The ground of this decision is not that the Commonwealth could not try the petitioner without providing counsel for him. That was the kind of question presented in Betts v. Brady, 316 U.S. 455, and in the many other cases in which that case has been followed or distinguished. See cases cited in Allen v. Commonwealth, 324 Mass. 558, at page 562. The ground of this decision is that the petitioner was deprived of due process of law because an unfortunate combination of circumstances prevented him from having the benefit on an important occasion of the services of counsel whom he himself had secured within three days of his indictment to represent him on that occasion. See O'Brien v. Lindsey, 204 Fed. (2d) 359, 362.

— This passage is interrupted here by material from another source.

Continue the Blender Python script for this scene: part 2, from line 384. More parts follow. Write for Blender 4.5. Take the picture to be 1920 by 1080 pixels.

The exceptions are sustained, and judgment is to be entered on the writ of error reversing both sentences, with costs to the petitioner to be paid by the county of Suffolk.
So ordered.
NOTES
[1] The question of alleged violation of the constitutional rights of the petitioner has been under consideration on a petition for habeas corpus in the Federal courts. O'Brien v. Lindsey, 204 Fed. (2d) 359. It would seem that the evidence there adduced must have been considerably more favorable to the petitioner than that adduced before the single justice of this court not only in the matter just mentioned above but in other particulars as well.